Ways of Thinking
My research interests link context, punishment, and concentrated disadvantage to community processes. My program of research challenges existing and develops new theoretical and conceptual models of context, punishment, and rural/urban processes in several ways. First, by tracing the emergence of the rural ghetto I establish a new conceptual model of rural communities. Next, I show the function of the ghetto in rural communities establishing a model of how disadvantage functions across rural and urban space. This model also reframes theories for understanding racial formation, system of punishment, and community processes by rethinking the function of traditional urban community structures like concentrated disadvantage/ghettos.
These research interests takes shape in two core projects. First, my dissertation research centered on how rural community context affects prison placement and how prison placement in turn impacts rural communities. I build on this by fleshing out the case study of a prison siting in a southern town in my book project Rise of the Rural Ghetto: Race, Disadvantage, and the Politics of Prison Proliferation. Second, I expand the discussion on the consequences of the prison boom by including national and longitudinal data of the 1700 plus U.S. prisons and the rural community context that spurred proliferation from 1970-2000 in the Prison Proliferation and Rural Disadvantage project.
Ways of Measuring
I use a multi-level, multi-method approach in this empirical investigation. Because prison placements are sparse I use a rare event logistic regression (Relogit) to measure the factors driving placement and subsequent impact on rural communities. I also use data from an ethnographic case study of a southern prison town including interviews, photos, and archival materials. Lastly, I use GIS mapping to demonstrate residential segregation, rural concentrated and economic disadvantage, and patterns of national prison placement and impact over time.
Building the Program
The most significant strategy to further my programmatic area of research is the Rise of the Rural Ghetto (see bookproject). This project paves the way for using models from urban neighborhood effects literature to understand rural disadvantage. I am using a two-stage process in producing the book manuscript. The first step involves producing peer-reviewed articles focusing on methodological and substantive contributions from my programmatic area of research. These pieces will inform the book project while adhering to the goals of the programmatic area of research. Although I plan to complete several papers to inform the book manuscript all pieces may not be included in the final book project.
I expect several papers from the Prison Proliferation and Rural Disadvantage data described below. This project further develops my interests in the relationship between the prison boom and disadvantaged communities. I have been awarded the American Sociological Associations Funds for the Advancement of the Discipline grant for the Prison Proliferation and Rural Disadvantage project. This project combines a unique blend of rural crime, prisoner reentry, housing, economic, political, and demographic data at the state, county, and U.S. Census place and block level from1970-2000 including all 1700 plus prisons facilities. Because community scholars have largely ignored rural areas and rural scholars use the county as the unit of analysis, prison building and rural (ghettos) racial and economic disadvantage can be simultaneously or independently examined. By incorporating national and longitudinal aspects to this next phase of my research agenda, I will first produce several papers testing the theory of the rural ghetto developed from the case study in my book project and tease out the generalizable effects of local political, economic, demographic, crime, and housing effects on prison building. Moreover, I will also look at the impact of prisons on disadvantaged rural communities over time.

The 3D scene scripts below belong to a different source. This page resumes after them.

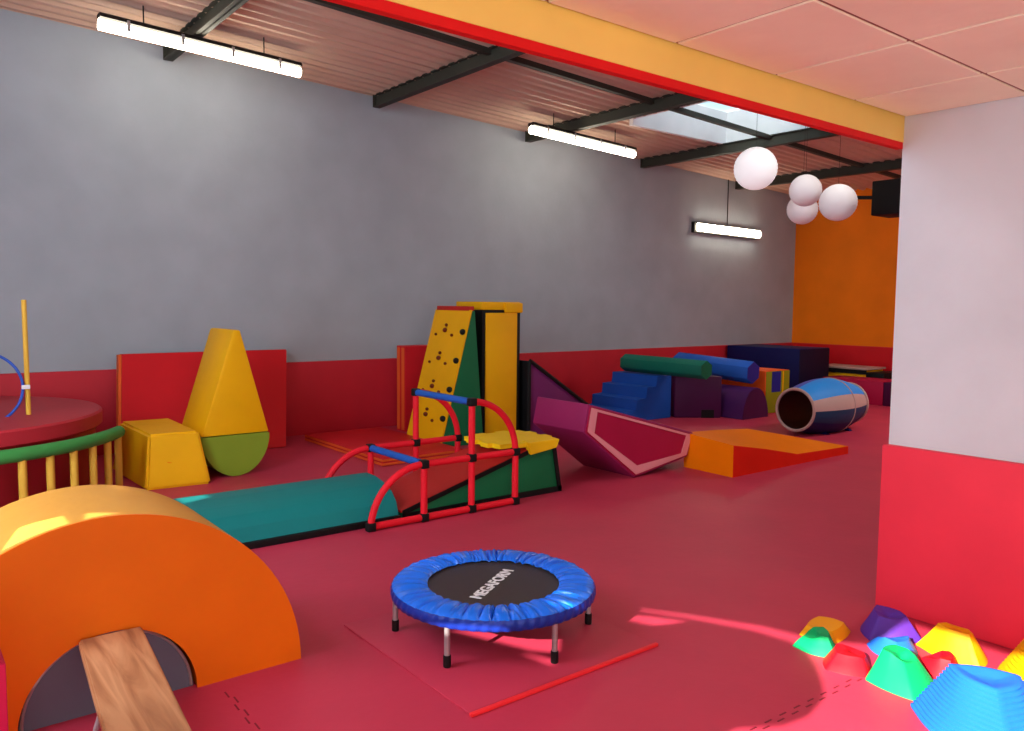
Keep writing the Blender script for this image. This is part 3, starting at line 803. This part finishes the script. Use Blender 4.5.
t = thing('foam_half_roller', 'purple half round foam block in front of the orange block', 'foam shape', (9.2, 6.6, 0))
poly = [(9.17-0.29*math.cos(PI*i/24), 0.41*math.sin(PI*i/24)) for i in range(25)]
obj('foam_body', prism(poly, 6.31, 6.92, bev=0.004, seg=1), 'violet', t)
obj('end_cap', prism([((x-9.17)*0.97+9.17, z*0.98) for x, z in poly], 6.302, 6.311), 'darkpurple', t)
vinyl('orangecube', (236, 88, 16)); vinyl('navy2', (24, 34, 130))
t = thing('foam_block', 'orange foam cube with an olive green side and navy stripe, behind the purple half roller', 'foam block', (9.9, 6.8, 0))
obj('foam_body', box(9.60, 10.18, 6.46, 7.22, 0, 0.60, 0.01), 'orangecube', t)
sp_ = obj('side_panel', box(9.612, 10.172, 6.452, 6.464, 0.008, 0.592, 0.003), 'oliveblock', t)
sub('stripe', box(9.74, 9.95, 6.446, 6.453, 0.30, 0.588), 'navy2', sp_)
sub('stripe', box(10.0, 10.02, 6.446, 6.453, 0.20, 0.588), 'yellow', sp_)
t = thing('foam_mattress_stack', 'long dark navy foam box in the corner by the orange wall', 'foam block', (11.6, 7.5, 0))
obj('foam_body', box(11.36, 12.24, 7.05, 8.42, 0, 0.83, 0.012), 'navy', t)
obj('end_panel', box(11.37, 12.23, 7.04, 7.052, 0.01, 0.82, 0.003), vinyl('hole2', (12, 12, 44)), t)
t = thing('framed_mat', 'yellow mat with black and cream edges by the orange wall', 'mat', (12.9, 7.1, 0))
obj('foam_body', box(12.62, 13.2, 6.62, 7.5, 0, 0.47, 0.008), 'yellow', t)
obj('top_edge', box(12.60, 13.22, 6.58, 7.52, 0.471, 0.50, 0.004), 'beige', t)
obj('black_band', box(12.605, 12.622, 6.60, 7.51, 0.40, 0.468), 'black', t)
obj('end_band', box(12.60, 13.2, 6.30, 6.60, 0, 0.44, 0.006), 'black', t)
t = thing('foam_block', 'wide magenta foam block at the far right behind the barrel tunnel', 'foam block', (12.2, 6.3, 0))
obj('foam_body', box(11.95, 12.5, 5.98, 6.98, 0, 0.37, 0.012), 'magenta', t)
obj('end_cover', box(11.95, 12.5, 5.62, 5.975, 0, 0.36, 0.01), 'darkpurple', t)

# ================================================================== HANGING THINGS
vinyl('paper', (246, 244, 246), rough=0.8)
vinyl('paper_lit', (246, 244, 246), rough=0.8)
MATS['paper_lit'].node_tree.nodes['Principled BSDF'].inputs['Emission Color'].default_value = (1, 0.98, 1, 1)
MATS['paper_lit'].node_tree.nodes['Principled BSDF'].inputs['Emission Strength'].default_value = 0.35
LN = [((5.66,3.97,2.62), 0.172, 'largest white paper lantern, left of the cluster of three'),
      ((6.06,3.76,2.46), 0.130, 'white paper lantern at the upper left of the cluster of three'),
      ((6.49,4.05,2.365), 0.133, 'smaller white paper lantern tucked under the other two'),
      ((6.03,3.45,2.33), 0.145, 'white paper lantern at the right of the cluster of three')]
for c, r, lb in LN:
    t = thing('paper_lantern', lb, 'lantern', (c[0], c[1], c[2]-r), 'white paper lanterns')
    rings = []; nv_ = 36
    for i in range(1, nv_):
        a = PI*i/nv_; rr = r*math.sin(a)*(1+0.012*math.cos(i*PI)); zz = c[2]-r*math.cos(a)
        rings.append([(c[0]+rr*math.cos(2*PI*k/40), c[1]+rr*math.sin(2*PI*k/40), zz) for k in range(40)])
    obj('lantern_shade', loft(rings), 'paper_lit' if r > 0.16 else 'paper', t, ang=60)
    obj('cord', sweep([(c[0], c[1], c[2]+r*0.95), (c[0], c[1], roofz(c[0])-0.02)], 0.0015, 5), 'dirtyblack', t)
t = thing('wall_speaker', 'black box hung high beside the pier, partly hidden by it', 'speaker', (8.2, 4.05, 2.45))
obj('cabinet', box(7.86, 8.22, 3.55, 4.14, 2.42, 2.76, 0.01), 'black', t)
obj('bracket', sweep([(7.9, 4.13, 2.60), (7.86, 4.32, 2.615)], 0.02, 8), 'black', t)
obj('hanger', sweep([(8.05, 3.85, 2.75), (8.05, 3.85, roofz(8.05)-0.02)], 0.012, 8), 'black', t)

# ================================================================== RENDER SETTINGS THAT BELONG TO THE SCENE
scene.view_settings.view_transform = 'Standard'
scene.view_settings.look = 'None'
scene.view_settings.exposure = 0.0
scene.view_settings.gamma = 1.0
scene.view_settings.use_curve_mapping = False
scene.cycles.use_denoising = True
scene.cycles.max_bounces = 8
scene.cycles.diffuse_bounces = 5
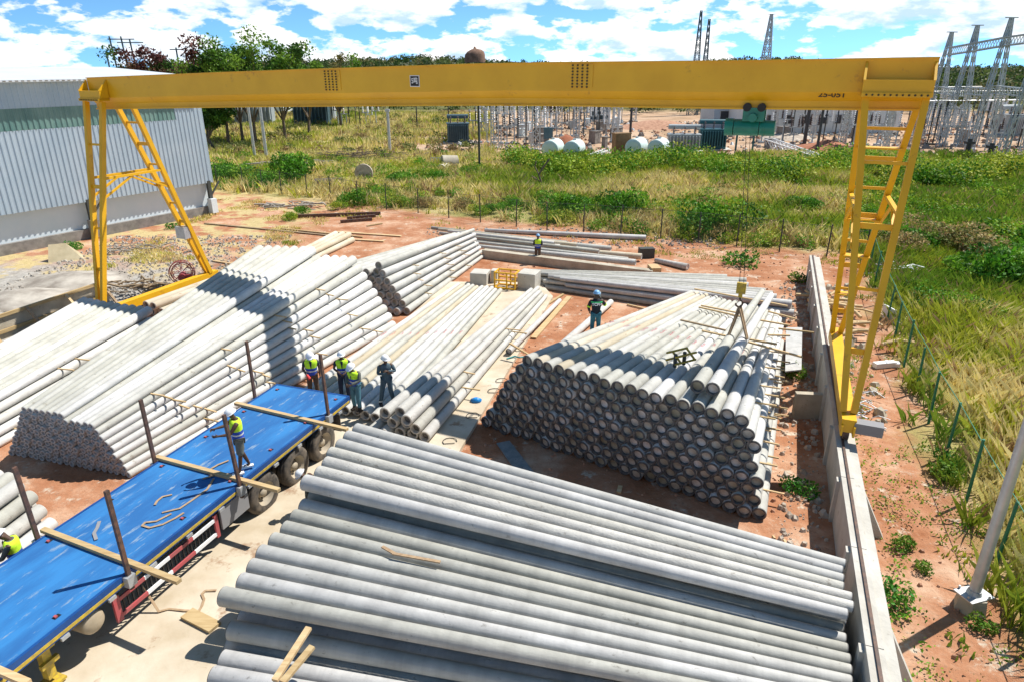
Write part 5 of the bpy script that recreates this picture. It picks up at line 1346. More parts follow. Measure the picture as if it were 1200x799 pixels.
# busbar wires
m = MB()
for y, z in ((100, 6.2), (112, 7.0), (126, 7.2)):
    for x0, x1 in ((-4, 26), (44, 82)): m.tube((x0, y, z), (x1, y + 1, z + .3), .05, .05, 5); m.tube((x0, y + 2, z), (x1, y + 3, z + .2), .05, .05, 5)
tag(m.build('busbars', M['galv'], loc=(0, 0, 0)), 'thin grey busbar tubes strung over the substation equipment', 'busbars')
# white tanks
def tank(p, label, L=3.2, r=1.08, rz=.5, shade='tank_white'):
    b = G(*p); t = empty('storage_tank', (b.x, b.y + .5, 0), rz); tag(t, label, 'tank', 'white tanks behind the field')
    prof = [(-L / 2 - .12, .05), (-L / 2 - .08, r * .6), (-L / 2, r * .97), (-L / 2 + .05, r), (L / 2 - .05, r), (L / 2, r * .97), (L / 2 + .1, r * .6), (L / 2 + .14, .05)]; n = 28; vs = []
    for y, rr in prof:
        for i in range(n): a = 2 * math.pi * i / n; vs.append((rr * math.cos(a), y, r + .12 + rr * math.sin(a)))
    m = MB(); m.add(vs, [(k * n + i, (k + 1) * n + i, (k + 1) * n + (i + 1) % n, k * n + (i + 1) % n) for k in range(len(prof) - 1) for i in range(n)], 0, True); m.build('shell', M[shade], t)
    for y in (-L * .3, L * .3): m = MB(); m.box((0, y, .15), (1.6, .2, .4)); m.build('saddle', M['conc_old'], t)
    m = MB(); m.tube((0, 0, 2 * r + .1), (0, 0, 2 * r + .3), .2, .2, 10); m.build('manhole', M['galv'], t)
M['tank_white'] = mat('tank_white', (.55, .68, .66), (.66, .76, .73), .5, .5)
tank((648, 186), 'leftmost of the four white tanks behind the field', rz=-.32); tank((673, 187), 'white tank touching the right of the leftmost tank', rz=-.32)
tank((746, 184), 'third white tank from the left, behind the field', rz=-.45); tank((772, 185), 'rightmost of the four white tanks behind the field', rz=-.45)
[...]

Many studies portray the prison as a detriment to rural economies. I reframe this question by asking if the prison slow economic decline and investigate the political, social, and economic impact of a prison. Preliminary analysis show that prison do slow economic decline in the most disadvantaged rural communities. Additionally, I examine the demography or prison impact by testing if prisons distort residential segregation indexes. Initial analyses show that prisons inflate Black and Hispanic populations but region mediates White-Black and White-Hispanic segregation in rural communities. Moreover, I broaden the predictors of prison placement by investigating a host of variables over time including state political affiliation, rural crime (especially murder), and public housing construction. Exploratory analyses reveal that an increase in public housing and high murder rates increase the probability of prison siting.